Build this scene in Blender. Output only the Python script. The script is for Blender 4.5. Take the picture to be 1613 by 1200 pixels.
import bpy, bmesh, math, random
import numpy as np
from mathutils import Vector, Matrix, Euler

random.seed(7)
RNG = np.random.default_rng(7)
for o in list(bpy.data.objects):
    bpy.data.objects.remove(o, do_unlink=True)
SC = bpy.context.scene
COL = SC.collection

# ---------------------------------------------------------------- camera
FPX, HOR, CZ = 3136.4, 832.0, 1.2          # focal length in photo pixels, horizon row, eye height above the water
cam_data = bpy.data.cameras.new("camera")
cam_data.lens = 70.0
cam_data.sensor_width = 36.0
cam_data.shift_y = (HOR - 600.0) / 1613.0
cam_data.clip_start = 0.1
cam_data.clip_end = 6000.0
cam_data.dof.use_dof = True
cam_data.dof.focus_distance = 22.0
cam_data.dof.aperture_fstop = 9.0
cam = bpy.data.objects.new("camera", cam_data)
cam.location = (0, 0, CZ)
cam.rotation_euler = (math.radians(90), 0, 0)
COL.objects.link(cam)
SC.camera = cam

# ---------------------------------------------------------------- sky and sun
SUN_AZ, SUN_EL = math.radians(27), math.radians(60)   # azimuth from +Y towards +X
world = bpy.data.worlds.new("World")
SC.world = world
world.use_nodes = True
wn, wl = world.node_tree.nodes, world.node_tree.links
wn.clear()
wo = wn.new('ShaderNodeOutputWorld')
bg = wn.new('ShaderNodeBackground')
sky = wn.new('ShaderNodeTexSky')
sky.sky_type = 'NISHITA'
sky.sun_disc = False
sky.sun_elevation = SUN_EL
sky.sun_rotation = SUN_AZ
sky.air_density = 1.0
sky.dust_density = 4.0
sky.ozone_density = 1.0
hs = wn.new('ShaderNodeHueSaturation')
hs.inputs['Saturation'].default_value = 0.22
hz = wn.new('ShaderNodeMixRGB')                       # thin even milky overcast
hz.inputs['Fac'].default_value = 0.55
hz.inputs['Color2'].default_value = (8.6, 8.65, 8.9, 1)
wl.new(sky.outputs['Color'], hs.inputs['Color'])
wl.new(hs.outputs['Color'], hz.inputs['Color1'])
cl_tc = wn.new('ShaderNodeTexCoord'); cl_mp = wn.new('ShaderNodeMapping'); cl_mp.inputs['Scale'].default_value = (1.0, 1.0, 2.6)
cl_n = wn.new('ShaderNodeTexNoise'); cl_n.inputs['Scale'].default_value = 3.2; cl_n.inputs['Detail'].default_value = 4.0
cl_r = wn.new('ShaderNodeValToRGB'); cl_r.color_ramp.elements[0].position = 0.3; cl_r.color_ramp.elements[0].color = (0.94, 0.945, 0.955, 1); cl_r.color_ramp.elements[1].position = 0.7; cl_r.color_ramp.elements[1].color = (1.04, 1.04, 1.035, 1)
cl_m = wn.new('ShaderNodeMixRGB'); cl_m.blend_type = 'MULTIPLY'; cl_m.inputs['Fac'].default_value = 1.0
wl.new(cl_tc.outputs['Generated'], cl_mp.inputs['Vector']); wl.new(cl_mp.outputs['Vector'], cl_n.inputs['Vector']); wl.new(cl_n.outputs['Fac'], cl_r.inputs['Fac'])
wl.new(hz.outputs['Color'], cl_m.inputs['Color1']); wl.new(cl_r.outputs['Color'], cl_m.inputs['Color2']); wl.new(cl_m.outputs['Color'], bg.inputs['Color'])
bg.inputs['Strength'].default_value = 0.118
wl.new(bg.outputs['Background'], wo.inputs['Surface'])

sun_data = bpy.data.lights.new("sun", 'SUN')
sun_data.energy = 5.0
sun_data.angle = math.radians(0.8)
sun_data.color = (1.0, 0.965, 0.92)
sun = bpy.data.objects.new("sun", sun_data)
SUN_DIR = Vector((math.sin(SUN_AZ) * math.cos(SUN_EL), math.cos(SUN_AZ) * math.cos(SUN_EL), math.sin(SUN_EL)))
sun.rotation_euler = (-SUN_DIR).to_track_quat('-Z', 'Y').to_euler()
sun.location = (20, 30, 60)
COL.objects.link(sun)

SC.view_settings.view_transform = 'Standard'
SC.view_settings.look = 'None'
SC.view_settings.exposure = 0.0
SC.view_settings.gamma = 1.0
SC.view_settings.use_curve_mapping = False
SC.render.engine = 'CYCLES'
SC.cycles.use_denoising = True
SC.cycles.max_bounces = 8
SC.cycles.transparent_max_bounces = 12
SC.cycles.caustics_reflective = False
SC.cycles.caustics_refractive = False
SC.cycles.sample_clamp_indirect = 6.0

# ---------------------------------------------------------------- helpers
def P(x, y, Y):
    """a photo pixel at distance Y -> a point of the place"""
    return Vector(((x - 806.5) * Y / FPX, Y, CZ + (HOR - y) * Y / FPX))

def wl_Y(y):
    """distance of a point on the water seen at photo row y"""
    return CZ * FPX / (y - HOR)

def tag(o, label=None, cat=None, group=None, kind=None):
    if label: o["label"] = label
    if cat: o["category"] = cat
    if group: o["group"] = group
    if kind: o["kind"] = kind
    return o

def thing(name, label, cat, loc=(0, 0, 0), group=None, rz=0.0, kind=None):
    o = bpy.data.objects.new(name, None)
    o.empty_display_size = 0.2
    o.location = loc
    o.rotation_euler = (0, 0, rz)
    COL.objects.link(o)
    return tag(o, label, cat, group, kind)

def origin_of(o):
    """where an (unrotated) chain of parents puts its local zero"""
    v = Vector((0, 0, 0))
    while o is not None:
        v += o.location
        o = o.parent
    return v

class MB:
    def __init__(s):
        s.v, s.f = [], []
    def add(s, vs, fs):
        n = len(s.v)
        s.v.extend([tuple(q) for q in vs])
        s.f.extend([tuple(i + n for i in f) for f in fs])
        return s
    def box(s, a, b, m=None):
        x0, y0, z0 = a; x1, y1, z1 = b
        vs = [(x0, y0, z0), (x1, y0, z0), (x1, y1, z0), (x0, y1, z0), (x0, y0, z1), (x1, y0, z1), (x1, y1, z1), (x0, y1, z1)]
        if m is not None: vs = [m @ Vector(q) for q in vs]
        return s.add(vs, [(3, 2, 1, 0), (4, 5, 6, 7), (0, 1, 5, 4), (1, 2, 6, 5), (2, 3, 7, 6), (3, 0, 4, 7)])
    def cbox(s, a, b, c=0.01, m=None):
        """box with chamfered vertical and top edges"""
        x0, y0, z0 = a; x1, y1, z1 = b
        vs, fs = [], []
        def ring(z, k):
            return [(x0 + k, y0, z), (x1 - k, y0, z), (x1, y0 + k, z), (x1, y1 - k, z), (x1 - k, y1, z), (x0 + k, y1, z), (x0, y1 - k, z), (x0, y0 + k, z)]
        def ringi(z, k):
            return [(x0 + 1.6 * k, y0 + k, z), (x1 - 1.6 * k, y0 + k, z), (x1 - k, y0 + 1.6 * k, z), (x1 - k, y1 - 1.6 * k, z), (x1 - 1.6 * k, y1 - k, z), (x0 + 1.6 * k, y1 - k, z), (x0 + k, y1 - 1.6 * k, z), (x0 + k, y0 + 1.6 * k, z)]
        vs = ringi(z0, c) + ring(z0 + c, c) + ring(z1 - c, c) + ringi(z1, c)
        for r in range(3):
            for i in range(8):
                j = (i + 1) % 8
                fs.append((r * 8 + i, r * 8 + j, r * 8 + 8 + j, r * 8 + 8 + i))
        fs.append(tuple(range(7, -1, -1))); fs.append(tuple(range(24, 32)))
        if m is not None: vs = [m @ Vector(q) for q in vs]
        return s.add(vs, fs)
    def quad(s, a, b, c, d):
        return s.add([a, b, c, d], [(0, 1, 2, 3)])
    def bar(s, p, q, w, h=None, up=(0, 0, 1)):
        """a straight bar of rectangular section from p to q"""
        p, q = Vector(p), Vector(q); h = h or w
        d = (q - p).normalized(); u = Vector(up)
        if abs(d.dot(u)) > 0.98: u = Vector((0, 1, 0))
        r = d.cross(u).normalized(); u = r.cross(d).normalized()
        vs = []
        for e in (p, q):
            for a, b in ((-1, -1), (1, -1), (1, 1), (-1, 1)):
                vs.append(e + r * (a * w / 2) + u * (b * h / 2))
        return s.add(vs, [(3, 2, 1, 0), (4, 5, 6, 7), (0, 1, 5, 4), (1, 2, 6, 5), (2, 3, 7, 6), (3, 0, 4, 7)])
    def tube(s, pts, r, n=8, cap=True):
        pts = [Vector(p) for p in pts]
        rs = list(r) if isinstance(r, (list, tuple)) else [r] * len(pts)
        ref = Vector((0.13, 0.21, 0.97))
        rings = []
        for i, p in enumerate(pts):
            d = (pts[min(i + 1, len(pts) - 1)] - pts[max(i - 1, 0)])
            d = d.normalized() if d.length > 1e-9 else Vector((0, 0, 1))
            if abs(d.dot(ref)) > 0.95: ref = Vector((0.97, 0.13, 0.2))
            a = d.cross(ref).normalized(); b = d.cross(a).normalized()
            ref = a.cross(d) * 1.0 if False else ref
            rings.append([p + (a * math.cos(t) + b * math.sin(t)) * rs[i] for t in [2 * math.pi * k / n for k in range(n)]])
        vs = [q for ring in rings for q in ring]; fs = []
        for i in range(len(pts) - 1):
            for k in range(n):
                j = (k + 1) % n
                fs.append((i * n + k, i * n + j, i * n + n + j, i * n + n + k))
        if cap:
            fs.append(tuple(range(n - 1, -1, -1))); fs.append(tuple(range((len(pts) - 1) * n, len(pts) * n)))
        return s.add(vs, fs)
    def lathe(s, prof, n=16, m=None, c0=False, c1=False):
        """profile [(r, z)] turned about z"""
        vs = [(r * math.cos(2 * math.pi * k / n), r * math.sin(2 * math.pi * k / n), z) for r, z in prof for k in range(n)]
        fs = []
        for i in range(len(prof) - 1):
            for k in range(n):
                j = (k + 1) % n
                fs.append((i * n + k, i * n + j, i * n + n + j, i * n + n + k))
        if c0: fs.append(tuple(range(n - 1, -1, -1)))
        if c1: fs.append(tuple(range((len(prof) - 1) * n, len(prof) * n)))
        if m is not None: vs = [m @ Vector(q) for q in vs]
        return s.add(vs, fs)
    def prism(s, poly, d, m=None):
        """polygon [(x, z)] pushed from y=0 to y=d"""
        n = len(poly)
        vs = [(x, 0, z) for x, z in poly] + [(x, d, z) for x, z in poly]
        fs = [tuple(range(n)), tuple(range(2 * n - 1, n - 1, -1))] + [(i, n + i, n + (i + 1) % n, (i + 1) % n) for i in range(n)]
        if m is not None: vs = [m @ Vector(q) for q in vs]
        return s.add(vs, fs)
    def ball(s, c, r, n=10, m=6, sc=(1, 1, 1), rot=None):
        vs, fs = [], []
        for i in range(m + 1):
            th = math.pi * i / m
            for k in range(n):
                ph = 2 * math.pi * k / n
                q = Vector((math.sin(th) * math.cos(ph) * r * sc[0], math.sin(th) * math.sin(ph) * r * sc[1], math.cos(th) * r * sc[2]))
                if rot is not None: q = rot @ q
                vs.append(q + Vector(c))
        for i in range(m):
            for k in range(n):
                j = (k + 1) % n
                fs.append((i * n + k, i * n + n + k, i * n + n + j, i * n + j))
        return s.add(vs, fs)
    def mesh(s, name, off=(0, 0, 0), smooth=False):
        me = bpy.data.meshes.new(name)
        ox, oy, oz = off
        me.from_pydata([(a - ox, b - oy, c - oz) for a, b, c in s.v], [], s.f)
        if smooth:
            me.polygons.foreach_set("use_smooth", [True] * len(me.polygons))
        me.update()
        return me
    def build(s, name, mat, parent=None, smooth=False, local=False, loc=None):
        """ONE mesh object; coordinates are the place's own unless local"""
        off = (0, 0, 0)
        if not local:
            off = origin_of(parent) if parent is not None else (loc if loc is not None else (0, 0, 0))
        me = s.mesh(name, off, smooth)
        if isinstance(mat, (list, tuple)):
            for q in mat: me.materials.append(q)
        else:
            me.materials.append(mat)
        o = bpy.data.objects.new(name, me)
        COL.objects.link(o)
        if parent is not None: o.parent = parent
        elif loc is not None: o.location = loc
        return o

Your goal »
Every line containing the string "pixels" must be listed.

Full output »
Build this scene in Blender. Output only the Python script. The script is for Blender 4.5. Take the picture to be 1613 by 1200 pixels.
FPX, HOR, CZ = 3136.4, 832.0, 1.2          # focal length in photo pixels, horizon row, eye height above the water